The difference between streaming and non-streaming is artificial and
not technically necessary - except for life content, where you cannot
jump "into the future".

Silvia.

On 3/23/07, Gareth Hay <[EMAIL PROTECTED]> wrote:
In this case, there is a big difference between streamed data, which
can be played from various positions, and non-streamed data which
requires a complete download, or at least the start of the file.

Perhaps there should be some reflection of this in the tag?

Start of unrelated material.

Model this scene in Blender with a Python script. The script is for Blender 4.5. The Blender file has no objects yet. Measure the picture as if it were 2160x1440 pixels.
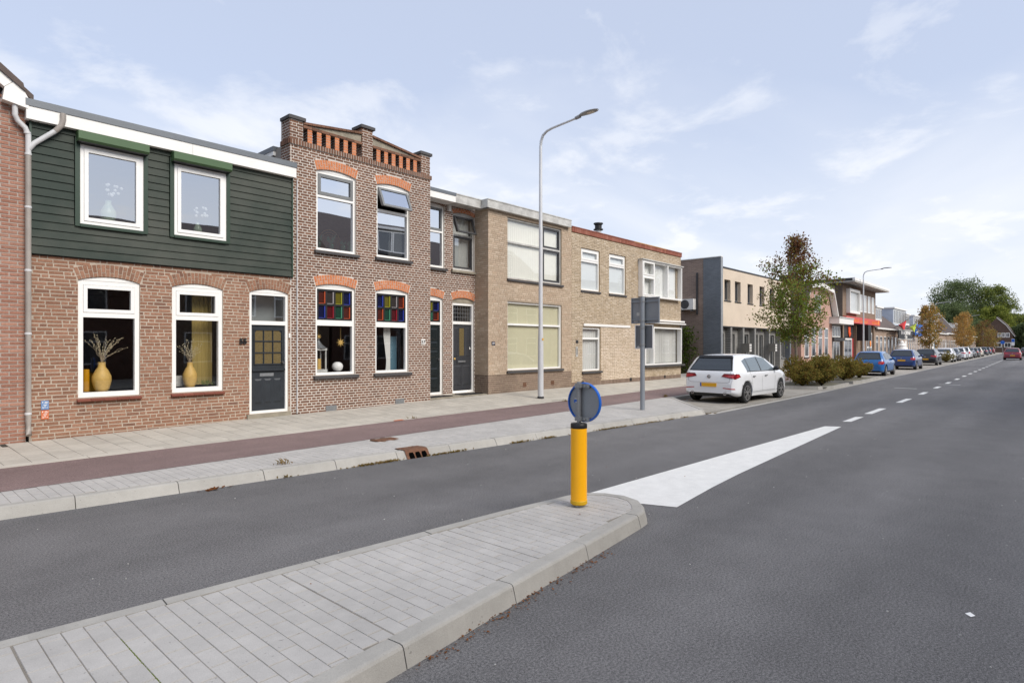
import bpy, bmesh, math, random
from math import sin, cos, pi, radians, sqrt, asin, atan2
from mathutils import Vector, Matrix, noise as mnoise
random.seed(7)
S = bpy.context.scene
COL = S.collection

# ------------------------------------------------------------------ camera
CAMZ = 1.75
cam = bpy.data.cameras.new("camera"); camo = bpy.data.objects.new("camera", cam); COL.objects.link(camo)
cam.sensor_width = 36.0; cam.lens = 1260 / 2160 * 36.0
cam.shift_y = 9 / 2160; cam.clip_start = 0.05; cam.clip_end = 3000
TH = math.atan(1145 / 1260)
camo.location = (0, 0, CAMZ); camo.rotation_euler = (pi / 2, 0, TH - pi / 2)
S.camera = camo
# ------------------------------------------------------------------ light
SUN_EL, SUN_AZ = radians(40), atan2(0.06, -1.0)
W = bpy.data.worlds.new("World"); S.world = W; W.use_nodes = True
nt = W.node_tree; nt.nodes.clear()
def wn(t, **k):
    n = nt.nodes.new(t)
    for a, v in k.items(): setattr(n, a, v)
    return n
wl = lambda a, b: nt.links.new(a, b)
sky = wn('ShaderNodeTexSky', sky_type='NISHITA', sun_disc=False, sun_elevation=SUN_EL, sun_rotation=SUN_AZ, altitude=0, air_density=1.0, dust_density=0.6, ozone_density=1.5)
tc = wn('ShaderNodeTexCoord')
sep = wn('ShaderNodeSeparateXYZ'); wl(tc.outputs['Generated'], sep.inputs[0])
def wmath(op, a, b=None, clamp=False):
    n = wn('ShaderNodeMath', operation=op, use_clamp=clamp)
    for i, v in enumerate((a, b)):
        if v is None: continue
        if isinstance(v, (int, float)): n.inputs[i].default_value = v
        else: wl(v, n.inputs[i])
    return n.outputs[0]
zz = wmath('MAXIMUM', sep.outputs[2], 0.0)
den = wmath('ADD', zz, 0.18)
cx = wmath('DIVIDE', sep.outputs[0], den); cy = wmath('DIVIDE', sep.outputs[1], den)
comb = wn('ShaderNodeCombineXYZ'); wl(cx, comb.inputs[0]); wl(cy, comb.inputs[1])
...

On 23 Mar 2007, at 03:15, liorean wrote:

> On 23/03/07, Sander Tekelenburg <[EMAIL PROTECTED]> wrote:
>> While that might be useful, it's not at all obvious to me that it
>> is a
>> *requirement*. What is so wrong with fetching the entire file, and
>> start
>> playing it at the point referenced by the fragment identifier?
>> That's how
>> fragment identifiers work for textual resources (and they fetch
>> the usual
>> truckload of images along with the HTML file).
>
> Well, it would be nice to not have to download an hour long lecture to
> see the 30 second interval of interest starting at at 47:26...
> However, as I understand the Ogg Theora format, it contains essential
> data for decoding in the start of the file, so unless the server has
> some format specific knowledge and handling the client must either
> have already gotten that information somehow, or must request the
> entire file. I have no idea whether the other codecs I've heard
> discussed (Dirac and H.264) have a similar issue or not.